TASK TO CARRY OUT: Reproduce, exactly and in full, only the lines below from the one containing "What Blender Python" through the one containing "SC.camera = co".

SUPPLIED MATERIAL:
-- start --
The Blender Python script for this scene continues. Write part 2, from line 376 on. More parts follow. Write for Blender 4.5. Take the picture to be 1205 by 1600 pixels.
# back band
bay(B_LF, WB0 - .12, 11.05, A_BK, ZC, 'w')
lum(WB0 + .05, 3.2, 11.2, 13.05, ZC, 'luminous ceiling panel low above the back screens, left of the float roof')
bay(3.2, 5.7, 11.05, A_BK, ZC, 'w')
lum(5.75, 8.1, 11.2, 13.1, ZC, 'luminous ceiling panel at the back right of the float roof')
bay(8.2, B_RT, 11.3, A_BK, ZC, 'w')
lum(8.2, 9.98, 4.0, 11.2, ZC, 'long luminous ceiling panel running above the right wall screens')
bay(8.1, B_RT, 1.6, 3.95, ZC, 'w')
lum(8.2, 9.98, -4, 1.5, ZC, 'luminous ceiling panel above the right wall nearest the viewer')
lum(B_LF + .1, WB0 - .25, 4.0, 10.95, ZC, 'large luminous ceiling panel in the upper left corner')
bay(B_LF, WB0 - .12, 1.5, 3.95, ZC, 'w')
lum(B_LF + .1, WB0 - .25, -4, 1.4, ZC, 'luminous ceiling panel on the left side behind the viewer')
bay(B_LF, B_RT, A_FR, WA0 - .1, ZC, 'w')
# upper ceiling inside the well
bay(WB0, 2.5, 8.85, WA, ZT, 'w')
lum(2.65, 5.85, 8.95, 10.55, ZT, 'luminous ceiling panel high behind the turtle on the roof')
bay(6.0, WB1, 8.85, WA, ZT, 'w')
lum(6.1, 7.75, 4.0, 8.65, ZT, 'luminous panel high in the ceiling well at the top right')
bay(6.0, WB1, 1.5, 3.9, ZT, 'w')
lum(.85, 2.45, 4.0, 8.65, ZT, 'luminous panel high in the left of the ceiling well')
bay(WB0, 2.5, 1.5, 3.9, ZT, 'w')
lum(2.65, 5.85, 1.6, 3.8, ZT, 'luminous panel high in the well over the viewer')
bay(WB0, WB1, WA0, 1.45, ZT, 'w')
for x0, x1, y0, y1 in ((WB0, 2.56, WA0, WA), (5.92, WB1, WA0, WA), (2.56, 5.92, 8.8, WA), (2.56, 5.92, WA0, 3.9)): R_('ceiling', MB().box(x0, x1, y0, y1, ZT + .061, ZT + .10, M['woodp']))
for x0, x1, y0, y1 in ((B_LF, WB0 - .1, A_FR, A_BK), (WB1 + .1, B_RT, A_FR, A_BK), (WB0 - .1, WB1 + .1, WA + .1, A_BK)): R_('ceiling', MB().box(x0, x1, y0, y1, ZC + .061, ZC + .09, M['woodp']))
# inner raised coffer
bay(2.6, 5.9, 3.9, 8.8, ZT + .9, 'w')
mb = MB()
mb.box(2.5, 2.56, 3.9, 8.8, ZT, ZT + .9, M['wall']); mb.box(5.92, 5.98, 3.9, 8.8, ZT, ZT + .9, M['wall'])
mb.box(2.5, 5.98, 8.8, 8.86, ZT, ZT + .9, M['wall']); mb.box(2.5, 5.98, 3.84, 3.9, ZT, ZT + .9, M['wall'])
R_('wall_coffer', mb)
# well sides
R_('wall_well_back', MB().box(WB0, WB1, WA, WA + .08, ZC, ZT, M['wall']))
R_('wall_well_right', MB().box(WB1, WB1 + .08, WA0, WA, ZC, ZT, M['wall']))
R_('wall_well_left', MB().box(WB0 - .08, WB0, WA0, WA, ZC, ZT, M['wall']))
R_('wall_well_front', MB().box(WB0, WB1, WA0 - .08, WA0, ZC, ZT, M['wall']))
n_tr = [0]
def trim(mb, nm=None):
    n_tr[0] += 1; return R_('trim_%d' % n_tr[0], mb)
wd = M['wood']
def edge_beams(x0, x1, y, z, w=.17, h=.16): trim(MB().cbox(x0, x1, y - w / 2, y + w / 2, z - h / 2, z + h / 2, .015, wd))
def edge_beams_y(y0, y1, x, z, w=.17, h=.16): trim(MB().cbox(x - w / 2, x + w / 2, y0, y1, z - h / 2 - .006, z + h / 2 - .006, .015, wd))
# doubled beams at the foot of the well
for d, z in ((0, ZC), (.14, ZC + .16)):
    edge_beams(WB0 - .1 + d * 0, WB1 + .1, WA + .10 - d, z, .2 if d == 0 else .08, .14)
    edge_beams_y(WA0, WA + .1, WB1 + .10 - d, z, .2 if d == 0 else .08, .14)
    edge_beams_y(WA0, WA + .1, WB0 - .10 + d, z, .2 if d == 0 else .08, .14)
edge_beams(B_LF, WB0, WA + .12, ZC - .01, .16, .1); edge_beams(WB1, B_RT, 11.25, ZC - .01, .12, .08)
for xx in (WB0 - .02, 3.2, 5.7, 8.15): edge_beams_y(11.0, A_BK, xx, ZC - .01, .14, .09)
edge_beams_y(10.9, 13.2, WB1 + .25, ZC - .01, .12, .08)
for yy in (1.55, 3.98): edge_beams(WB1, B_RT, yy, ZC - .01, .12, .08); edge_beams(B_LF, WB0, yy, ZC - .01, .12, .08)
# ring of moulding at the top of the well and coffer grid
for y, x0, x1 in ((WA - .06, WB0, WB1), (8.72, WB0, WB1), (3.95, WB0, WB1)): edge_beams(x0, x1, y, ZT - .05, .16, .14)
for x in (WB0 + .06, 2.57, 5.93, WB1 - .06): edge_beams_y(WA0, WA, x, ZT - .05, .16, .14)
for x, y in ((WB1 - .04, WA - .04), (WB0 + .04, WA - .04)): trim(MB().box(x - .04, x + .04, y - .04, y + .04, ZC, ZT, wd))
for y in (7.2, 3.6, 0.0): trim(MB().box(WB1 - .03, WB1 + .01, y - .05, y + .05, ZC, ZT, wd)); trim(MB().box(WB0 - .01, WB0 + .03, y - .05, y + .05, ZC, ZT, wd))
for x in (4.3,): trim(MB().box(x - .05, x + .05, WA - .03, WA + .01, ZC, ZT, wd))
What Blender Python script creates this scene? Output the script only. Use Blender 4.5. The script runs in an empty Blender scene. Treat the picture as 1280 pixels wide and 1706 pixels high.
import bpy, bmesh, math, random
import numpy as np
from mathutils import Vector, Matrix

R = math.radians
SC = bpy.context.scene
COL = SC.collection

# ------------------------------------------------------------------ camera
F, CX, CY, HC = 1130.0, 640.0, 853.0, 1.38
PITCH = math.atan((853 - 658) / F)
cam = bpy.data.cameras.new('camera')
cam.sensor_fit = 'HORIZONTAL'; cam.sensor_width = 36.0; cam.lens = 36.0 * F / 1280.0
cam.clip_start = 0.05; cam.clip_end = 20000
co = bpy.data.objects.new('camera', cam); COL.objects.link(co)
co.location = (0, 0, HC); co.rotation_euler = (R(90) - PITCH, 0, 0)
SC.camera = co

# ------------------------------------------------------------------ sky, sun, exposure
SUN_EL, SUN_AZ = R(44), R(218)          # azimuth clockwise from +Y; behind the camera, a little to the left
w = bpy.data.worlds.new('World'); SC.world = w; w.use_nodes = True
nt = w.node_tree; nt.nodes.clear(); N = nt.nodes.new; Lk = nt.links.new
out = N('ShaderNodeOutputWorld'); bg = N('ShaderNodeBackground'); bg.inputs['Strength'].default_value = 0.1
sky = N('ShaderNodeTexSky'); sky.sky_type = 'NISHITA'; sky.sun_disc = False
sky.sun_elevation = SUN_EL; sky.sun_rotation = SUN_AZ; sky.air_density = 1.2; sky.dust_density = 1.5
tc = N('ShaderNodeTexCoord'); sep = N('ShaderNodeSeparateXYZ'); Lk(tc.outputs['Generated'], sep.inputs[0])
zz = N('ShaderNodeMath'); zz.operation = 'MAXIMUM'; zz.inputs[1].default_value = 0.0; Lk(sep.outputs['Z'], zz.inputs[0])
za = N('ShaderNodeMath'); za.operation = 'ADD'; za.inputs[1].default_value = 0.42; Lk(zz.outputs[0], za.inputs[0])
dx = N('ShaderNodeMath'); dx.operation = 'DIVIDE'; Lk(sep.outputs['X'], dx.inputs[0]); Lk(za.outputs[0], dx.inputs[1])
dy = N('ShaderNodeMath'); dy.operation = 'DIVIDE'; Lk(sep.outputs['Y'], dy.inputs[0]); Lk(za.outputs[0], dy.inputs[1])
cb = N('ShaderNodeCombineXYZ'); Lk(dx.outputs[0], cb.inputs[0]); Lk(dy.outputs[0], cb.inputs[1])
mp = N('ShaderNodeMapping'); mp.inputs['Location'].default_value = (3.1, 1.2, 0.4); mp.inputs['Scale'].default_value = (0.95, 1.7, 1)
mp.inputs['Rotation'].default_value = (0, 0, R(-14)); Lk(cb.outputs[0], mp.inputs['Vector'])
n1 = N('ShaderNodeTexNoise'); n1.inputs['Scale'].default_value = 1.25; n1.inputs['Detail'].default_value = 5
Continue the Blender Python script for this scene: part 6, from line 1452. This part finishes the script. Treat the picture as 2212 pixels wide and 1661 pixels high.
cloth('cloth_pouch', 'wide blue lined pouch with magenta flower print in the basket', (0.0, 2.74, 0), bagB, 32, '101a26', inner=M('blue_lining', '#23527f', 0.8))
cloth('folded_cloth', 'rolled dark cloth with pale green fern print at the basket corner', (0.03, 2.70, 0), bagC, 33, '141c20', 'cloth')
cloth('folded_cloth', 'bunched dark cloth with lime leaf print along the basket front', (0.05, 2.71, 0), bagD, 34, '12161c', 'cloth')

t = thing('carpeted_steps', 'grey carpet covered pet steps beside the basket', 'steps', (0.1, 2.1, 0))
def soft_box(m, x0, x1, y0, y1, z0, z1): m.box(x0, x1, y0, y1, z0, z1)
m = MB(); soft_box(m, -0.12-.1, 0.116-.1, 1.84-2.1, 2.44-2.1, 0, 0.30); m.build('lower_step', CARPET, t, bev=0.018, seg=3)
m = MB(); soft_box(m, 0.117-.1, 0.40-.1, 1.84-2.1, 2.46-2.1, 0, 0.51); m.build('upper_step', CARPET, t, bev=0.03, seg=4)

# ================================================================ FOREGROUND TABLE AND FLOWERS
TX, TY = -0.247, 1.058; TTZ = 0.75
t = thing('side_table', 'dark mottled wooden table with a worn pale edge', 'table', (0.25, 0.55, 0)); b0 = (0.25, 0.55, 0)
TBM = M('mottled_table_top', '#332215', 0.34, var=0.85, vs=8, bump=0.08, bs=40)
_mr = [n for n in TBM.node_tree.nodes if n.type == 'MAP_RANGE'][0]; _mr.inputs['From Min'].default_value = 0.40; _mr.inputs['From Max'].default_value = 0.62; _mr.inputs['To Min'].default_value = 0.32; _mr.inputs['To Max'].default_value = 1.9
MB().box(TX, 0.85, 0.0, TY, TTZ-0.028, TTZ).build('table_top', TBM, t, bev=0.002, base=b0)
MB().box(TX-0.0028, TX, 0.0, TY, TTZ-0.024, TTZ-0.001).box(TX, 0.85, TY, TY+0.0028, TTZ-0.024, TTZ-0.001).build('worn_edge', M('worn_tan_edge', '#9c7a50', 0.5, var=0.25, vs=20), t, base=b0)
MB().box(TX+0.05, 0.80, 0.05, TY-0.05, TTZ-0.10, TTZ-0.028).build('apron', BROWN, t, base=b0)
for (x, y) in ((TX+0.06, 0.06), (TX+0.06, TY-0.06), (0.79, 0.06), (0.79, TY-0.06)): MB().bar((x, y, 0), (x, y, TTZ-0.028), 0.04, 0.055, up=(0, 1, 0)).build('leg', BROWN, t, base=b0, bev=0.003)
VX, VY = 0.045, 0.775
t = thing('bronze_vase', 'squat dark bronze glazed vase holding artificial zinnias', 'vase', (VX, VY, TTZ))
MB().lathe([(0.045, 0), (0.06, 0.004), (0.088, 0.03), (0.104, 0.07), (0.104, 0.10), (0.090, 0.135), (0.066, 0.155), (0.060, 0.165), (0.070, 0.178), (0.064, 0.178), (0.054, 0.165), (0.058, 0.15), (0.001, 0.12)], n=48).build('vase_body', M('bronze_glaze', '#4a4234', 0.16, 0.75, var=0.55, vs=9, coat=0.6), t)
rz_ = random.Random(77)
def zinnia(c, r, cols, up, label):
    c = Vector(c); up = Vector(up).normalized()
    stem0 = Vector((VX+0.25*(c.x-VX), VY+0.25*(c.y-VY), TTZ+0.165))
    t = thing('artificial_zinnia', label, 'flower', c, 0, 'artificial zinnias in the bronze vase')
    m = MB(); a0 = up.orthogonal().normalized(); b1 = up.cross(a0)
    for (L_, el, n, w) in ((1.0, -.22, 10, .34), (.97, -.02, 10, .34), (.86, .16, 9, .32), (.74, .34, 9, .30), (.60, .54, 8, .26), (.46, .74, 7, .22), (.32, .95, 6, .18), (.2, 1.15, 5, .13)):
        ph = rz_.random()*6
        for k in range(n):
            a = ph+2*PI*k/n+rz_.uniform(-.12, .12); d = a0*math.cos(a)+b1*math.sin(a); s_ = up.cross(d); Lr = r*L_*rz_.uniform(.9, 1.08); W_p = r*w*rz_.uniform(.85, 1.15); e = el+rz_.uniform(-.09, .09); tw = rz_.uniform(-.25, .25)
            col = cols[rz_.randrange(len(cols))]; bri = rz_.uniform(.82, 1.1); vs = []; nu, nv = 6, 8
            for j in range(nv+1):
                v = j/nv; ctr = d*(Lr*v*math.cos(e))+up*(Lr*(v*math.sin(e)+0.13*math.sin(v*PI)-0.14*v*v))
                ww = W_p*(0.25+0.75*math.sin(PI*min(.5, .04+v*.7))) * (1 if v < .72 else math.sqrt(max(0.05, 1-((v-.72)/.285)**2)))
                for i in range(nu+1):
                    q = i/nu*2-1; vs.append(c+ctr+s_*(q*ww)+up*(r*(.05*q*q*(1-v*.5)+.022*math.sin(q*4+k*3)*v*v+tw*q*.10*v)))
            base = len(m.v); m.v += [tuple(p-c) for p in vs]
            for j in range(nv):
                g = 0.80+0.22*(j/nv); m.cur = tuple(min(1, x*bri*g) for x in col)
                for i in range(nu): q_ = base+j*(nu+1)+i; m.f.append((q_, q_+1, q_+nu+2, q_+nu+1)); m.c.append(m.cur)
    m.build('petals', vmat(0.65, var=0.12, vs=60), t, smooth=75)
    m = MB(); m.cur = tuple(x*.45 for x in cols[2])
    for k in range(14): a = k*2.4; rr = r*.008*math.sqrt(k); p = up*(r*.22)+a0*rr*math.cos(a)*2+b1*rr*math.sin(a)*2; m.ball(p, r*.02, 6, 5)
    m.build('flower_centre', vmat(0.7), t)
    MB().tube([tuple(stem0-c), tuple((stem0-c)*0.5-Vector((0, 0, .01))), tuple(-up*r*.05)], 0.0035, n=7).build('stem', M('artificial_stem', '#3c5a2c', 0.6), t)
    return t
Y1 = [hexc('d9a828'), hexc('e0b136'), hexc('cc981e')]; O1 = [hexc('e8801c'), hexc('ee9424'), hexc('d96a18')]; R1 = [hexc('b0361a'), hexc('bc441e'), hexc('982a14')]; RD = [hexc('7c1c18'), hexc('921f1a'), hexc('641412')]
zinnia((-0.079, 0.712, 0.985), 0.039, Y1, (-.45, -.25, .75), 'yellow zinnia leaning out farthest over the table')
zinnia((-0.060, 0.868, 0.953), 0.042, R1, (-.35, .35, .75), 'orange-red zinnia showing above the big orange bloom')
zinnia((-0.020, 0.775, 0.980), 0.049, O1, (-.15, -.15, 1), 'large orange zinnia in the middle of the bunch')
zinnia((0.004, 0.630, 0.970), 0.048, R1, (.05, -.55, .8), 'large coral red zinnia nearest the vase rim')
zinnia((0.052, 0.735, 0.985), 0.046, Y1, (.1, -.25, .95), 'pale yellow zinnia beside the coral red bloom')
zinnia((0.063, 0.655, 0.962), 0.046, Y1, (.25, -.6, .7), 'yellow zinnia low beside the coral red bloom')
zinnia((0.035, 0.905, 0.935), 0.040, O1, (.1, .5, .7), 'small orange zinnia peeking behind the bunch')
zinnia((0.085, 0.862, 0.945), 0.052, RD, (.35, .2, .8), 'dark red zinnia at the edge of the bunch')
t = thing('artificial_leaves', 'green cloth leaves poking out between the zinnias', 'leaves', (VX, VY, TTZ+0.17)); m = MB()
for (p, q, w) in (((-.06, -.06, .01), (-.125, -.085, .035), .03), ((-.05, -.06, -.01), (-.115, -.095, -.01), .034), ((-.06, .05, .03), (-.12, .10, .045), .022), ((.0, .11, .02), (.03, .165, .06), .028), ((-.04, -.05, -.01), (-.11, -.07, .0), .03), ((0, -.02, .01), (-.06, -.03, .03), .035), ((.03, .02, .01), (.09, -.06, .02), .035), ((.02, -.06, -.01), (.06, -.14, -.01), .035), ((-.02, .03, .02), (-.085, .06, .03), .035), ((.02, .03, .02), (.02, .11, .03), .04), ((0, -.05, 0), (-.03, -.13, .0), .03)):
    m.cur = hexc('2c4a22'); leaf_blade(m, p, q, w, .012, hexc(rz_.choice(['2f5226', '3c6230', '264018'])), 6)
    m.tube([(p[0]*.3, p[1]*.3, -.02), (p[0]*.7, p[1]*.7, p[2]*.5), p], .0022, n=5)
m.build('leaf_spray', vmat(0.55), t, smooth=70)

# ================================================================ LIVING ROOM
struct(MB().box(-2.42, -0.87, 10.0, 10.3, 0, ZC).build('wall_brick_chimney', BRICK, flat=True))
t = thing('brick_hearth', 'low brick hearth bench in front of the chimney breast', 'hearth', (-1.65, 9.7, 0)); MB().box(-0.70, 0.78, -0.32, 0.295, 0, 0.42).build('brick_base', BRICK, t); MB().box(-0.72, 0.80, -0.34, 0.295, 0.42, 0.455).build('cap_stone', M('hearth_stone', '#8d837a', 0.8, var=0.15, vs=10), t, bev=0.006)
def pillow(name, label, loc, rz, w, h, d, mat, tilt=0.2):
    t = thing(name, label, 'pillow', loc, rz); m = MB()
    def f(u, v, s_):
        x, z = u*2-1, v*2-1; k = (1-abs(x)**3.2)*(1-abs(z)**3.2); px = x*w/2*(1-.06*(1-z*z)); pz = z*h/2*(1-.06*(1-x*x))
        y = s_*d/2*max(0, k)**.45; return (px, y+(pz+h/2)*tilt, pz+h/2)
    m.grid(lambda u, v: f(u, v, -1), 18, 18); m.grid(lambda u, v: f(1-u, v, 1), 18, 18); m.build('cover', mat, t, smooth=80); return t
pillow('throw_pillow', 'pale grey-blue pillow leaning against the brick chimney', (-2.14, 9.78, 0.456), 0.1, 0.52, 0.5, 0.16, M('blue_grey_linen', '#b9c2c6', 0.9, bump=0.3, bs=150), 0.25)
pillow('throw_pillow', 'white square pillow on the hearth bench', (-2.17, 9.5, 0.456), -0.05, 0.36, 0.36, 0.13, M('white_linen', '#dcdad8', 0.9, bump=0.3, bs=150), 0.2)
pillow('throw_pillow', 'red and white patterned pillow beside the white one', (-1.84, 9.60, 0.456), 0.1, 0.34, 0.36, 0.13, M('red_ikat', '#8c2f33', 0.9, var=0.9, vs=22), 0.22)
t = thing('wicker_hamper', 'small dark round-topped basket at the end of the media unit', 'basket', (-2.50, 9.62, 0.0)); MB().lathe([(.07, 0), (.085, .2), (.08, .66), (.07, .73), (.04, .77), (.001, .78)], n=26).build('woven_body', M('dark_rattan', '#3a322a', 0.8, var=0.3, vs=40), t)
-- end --
SOLUTION TO THE PROBLEM:
What Blender Python script creates this scene? Output the script only. Use Blender 4.5. The script runs in an empty Blender scene. Treat the picture as 1280 pixels wide and 1706 pixels high.
import bpy, bmesh, math, random
import numpy as np
from mathutils import Vector, Matrix

R = math.radians
SC = bpy.context.scene
COL = SC.collection

# ------------------------------------------------------------------ camera
F, CX, CY, HC = 1130.0, 640.0, 853.0, 1.38
PITCH = math.atan((853 - 658) / F)
cam = bpy.data.cameras.new('camera')
cam.sensor_fit = 'HORIZONTAL'; cam.sensor_width = 36.0; cam.lens = 36.0 * F / 1280.0
cam.clip_start = 0.05; cam.clip_end = 20000
co = bpy.data.objects.new('camera', cam); COL.objects.link(co)
co.location = (0, 0, HC); co.rotation_euler = (R(90) - PITCH, 0, 0)
SC.camera = co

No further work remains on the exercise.